BEGIN Dataset extract

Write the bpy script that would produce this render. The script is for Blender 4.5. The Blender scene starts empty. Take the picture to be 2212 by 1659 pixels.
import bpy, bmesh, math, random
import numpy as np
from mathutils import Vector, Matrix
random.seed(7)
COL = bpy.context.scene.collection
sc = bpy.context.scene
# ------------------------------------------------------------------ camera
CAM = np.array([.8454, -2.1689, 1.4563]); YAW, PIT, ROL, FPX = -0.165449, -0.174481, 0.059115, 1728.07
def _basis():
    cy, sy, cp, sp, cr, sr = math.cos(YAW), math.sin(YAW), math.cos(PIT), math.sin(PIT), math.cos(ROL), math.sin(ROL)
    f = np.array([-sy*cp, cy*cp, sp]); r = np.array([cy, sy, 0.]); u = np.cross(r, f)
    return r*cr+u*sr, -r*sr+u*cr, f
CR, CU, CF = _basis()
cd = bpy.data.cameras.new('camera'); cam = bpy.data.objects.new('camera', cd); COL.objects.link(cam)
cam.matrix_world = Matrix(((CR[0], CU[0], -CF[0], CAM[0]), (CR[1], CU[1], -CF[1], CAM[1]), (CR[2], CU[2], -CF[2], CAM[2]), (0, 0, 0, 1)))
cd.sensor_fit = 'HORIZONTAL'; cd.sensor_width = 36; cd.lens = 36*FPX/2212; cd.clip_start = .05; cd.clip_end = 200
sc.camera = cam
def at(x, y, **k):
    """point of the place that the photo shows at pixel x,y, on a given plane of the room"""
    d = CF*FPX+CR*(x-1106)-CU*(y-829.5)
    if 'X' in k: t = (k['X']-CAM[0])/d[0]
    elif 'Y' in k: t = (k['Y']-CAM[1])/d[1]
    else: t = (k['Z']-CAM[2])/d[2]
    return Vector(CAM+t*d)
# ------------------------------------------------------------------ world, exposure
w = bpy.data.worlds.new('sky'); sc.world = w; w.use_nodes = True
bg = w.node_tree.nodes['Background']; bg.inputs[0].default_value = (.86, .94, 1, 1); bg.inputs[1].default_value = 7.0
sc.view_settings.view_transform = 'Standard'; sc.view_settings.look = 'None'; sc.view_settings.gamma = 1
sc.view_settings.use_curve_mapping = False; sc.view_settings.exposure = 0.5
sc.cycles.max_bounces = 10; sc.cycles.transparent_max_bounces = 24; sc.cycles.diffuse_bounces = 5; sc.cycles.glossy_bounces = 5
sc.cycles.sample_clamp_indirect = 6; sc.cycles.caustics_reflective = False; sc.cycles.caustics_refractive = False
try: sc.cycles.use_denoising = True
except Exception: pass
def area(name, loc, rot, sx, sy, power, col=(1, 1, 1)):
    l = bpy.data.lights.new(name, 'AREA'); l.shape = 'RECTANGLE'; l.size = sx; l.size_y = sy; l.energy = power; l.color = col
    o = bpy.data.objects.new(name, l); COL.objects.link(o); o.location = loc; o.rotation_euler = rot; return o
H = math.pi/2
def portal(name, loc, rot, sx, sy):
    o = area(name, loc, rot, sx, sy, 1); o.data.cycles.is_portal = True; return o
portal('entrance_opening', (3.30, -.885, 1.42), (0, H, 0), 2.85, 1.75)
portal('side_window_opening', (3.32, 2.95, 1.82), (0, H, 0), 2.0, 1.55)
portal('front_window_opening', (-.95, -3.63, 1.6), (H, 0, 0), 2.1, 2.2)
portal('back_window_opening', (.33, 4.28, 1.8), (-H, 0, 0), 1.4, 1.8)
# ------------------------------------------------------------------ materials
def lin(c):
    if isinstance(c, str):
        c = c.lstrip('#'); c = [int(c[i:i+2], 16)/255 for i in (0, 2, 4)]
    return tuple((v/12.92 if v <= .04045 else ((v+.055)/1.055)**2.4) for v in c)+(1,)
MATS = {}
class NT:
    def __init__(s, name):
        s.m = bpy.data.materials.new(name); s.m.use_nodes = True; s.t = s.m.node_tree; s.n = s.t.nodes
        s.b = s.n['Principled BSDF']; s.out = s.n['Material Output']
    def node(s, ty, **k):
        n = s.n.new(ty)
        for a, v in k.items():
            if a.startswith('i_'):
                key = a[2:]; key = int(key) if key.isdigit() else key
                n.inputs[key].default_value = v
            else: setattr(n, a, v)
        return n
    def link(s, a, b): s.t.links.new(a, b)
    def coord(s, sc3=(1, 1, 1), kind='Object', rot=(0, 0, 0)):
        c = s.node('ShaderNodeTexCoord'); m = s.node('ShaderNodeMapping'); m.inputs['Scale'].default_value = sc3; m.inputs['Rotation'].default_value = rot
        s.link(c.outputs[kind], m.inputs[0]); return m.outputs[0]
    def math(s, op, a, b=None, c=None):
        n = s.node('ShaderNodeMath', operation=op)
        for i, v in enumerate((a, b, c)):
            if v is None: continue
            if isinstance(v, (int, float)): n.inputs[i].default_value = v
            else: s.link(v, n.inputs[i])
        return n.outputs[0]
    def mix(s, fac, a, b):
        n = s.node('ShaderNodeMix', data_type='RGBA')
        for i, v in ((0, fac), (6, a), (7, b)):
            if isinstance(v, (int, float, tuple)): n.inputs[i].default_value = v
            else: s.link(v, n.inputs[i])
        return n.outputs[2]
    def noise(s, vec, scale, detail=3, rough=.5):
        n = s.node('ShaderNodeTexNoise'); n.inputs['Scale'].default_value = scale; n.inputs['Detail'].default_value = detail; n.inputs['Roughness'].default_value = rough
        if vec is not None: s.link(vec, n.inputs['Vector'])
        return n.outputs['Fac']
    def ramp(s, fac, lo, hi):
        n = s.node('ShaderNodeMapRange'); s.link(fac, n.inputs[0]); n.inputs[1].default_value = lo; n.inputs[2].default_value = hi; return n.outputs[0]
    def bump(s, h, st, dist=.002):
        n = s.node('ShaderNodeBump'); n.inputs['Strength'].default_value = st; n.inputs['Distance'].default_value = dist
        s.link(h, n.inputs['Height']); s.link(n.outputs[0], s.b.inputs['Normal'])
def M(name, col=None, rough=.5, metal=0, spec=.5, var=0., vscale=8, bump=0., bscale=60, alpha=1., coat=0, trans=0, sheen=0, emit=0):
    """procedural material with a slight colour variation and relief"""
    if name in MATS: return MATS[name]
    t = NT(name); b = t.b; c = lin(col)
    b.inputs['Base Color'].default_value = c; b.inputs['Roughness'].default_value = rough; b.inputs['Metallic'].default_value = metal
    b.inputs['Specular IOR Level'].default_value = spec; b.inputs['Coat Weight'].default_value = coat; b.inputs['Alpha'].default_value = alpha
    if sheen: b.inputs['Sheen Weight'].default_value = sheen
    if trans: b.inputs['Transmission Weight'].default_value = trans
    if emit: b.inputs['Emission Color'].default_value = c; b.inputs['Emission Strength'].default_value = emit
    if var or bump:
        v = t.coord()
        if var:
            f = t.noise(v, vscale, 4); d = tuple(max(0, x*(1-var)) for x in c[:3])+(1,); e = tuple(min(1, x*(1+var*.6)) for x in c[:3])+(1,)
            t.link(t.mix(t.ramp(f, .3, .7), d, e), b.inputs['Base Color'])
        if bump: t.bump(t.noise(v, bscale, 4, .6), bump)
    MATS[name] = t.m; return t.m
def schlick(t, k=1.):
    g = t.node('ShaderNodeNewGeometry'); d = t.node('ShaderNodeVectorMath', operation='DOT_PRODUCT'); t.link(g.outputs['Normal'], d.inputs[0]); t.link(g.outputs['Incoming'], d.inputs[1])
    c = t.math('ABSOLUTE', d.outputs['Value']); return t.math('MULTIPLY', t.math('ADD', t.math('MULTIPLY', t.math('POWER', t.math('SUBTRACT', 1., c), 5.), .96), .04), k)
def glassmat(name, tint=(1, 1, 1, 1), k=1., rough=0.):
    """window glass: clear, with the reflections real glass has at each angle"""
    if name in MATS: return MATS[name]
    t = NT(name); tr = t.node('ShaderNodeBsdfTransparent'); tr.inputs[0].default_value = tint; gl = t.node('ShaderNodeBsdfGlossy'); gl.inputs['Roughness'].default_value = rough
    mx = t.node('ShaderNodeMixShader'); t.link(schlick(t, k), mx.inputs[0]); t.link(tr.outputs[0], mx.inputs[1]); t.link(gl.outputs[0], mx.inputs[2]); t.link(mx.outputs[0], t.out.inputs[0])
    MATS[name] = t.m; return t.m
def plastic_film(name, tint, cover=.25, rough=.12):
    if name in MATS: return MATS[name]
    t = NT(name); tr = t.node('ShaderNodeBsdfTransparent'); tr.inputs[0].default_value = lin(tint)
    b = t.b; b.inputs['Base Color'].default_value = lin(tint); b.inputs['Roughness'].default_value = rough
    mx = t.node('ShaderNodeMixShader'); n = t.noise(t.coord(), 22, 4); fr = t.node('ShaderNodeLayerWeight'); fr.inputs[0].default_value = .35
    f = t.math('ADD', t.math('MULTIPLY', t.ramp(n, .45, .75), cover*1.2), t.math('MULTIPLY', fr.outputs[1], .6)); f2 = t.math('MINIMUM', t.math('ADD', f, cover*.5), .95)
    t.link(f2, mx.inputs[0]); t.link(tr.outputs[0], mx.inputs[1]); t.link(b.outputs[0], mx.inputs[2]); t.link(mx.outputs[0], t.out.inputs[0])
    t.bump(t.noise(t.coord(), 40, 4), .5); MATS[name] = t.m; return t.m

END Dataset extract

Exercise directions:
Pull every line containing the word "that" out of the material.

Answer:
Write the bpy script that would produce this render. The script is for Blender 4.5. The Blender scene starts empty. Take the picture to be 2212 by 1659 pixels.
    """point of the place that the photo shows at pixel x,y, on a given plane of the room"""